» YOUR OBJECTIVE:
Report how many lines include the word "picture", and nothing besides that number.

## start PROVIDED INFORMATION

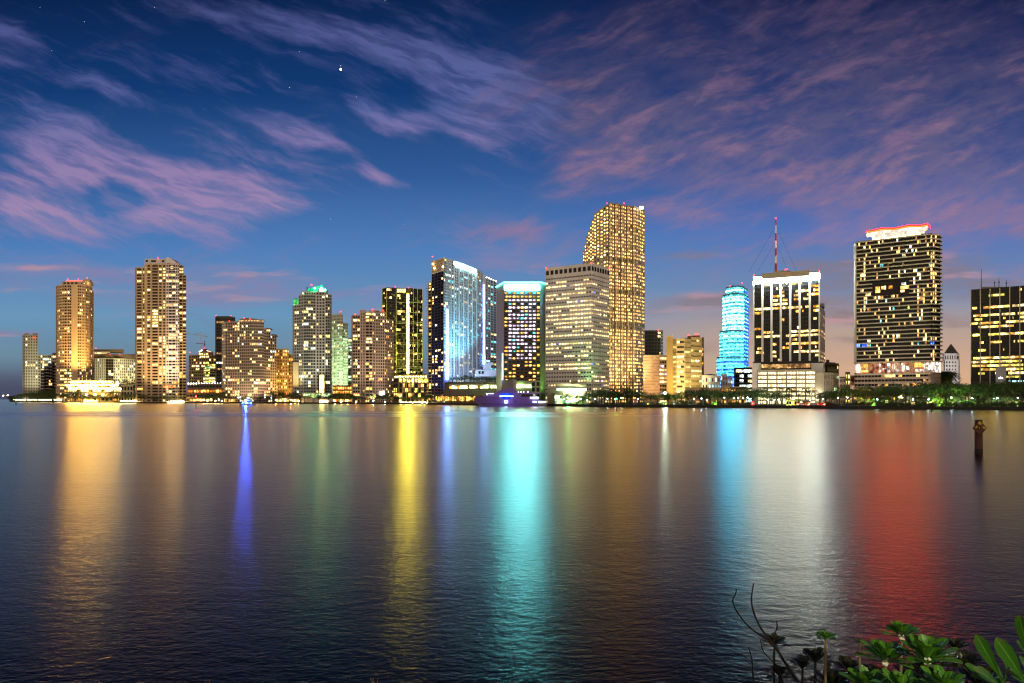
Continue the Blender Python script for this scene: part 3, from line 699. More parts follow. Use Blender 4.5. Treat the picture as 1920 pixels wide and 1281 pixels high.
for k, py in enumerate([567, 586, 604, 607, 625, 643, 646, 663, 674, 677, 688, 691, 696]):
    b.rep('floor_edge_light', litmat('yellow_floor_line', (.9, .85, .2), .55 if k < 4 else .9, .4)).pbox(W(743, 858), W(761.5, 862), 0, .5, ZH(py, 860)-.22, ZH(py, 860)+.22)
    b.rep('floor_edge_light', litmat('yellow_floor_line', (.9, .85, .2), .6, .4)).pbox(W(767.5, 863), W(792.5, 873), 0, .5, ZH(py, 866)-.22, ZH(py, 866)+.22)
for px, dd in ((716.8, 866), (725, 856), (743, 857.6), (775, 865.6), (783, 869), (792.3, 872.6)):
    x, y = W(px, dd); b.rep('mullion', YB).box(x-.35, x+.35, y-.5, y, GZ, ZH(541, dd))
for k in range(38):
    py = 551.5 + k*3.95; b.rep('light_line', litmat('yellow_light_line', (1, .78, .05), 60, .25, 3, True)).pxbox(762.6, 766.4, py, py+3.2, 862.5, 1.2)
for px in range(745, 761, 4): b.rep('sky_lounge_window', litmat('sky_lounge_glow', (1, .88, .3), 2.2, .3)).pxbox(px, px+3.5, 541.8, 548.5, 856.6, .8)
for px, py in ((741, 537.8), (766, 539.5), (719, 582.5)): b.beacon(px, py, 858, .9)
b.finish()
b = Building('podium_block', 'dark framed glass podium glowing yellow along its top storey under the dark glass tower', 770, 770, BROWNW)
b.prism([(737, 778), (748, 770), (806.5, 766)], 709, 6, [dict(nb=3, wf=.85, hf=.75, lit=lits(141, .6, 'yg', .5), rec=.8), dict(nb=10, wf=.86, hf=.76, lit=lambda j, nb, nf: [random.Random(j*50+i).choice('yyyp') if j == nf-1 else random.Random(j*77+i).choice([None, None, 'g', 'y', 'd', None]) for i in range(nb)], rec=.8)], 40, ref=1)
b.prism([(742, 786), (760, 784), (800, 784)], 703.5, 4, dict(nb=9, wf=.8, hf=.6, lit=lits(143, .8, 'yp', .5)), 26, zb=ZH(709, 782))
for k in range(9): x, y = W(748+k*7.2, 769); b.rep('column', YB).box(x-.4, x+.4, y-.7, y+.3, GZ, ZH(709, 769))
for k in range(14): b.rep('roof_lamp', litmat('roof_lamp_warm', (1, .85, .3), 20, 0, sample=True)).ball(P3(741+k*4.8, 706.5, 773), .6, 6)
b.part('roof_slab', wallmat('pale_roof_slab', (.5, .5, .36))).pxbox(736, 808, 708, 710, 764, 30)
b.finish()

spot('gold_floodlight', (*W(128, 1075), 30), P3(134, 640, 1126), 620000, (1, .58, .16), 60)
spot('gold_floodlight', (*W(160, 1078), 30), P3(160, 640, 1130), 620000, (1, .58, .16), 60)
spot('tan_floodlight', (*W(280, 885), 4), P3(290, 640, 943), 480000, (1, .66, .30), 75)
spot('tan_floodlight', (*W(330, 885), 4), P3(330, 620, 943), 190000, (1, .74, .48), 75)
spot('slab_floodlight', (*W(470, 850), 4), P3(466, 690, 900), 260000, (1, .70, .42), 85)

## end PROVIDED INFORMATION
## start PROVIDED INFORMATION

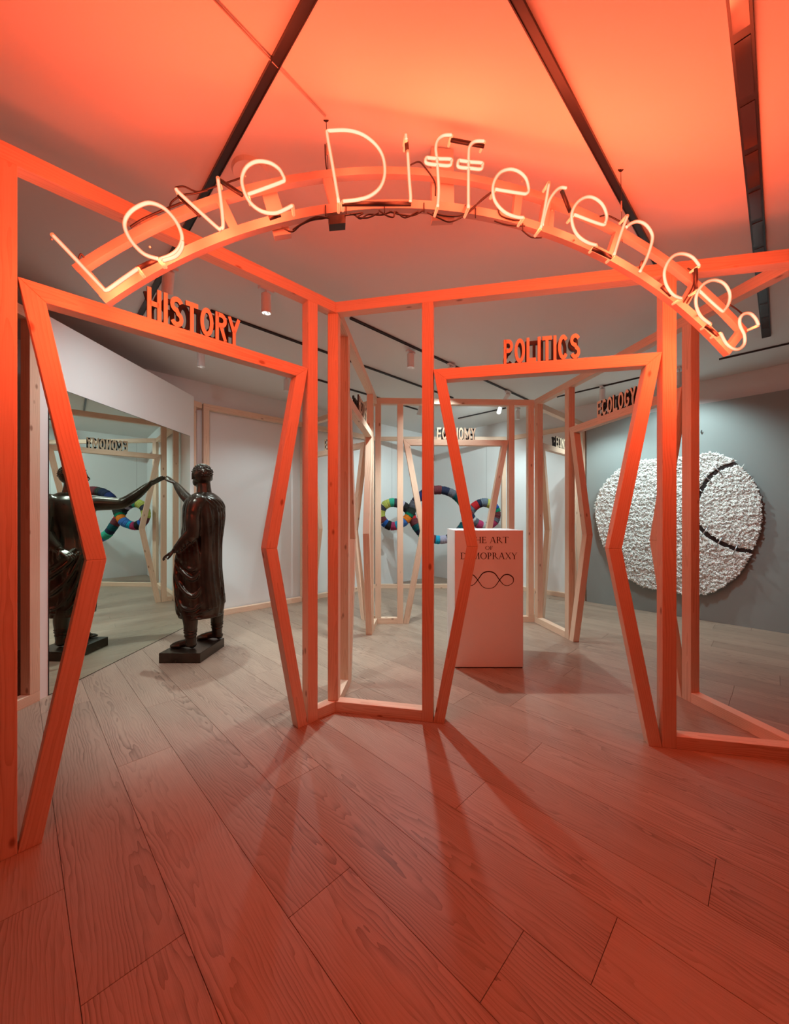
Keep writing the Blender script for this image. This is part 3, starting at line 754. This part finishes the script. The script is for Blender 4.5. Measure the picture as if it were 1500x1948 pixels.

## end PROVIDED INFORMATION

» SOLVED EXERCISE:
2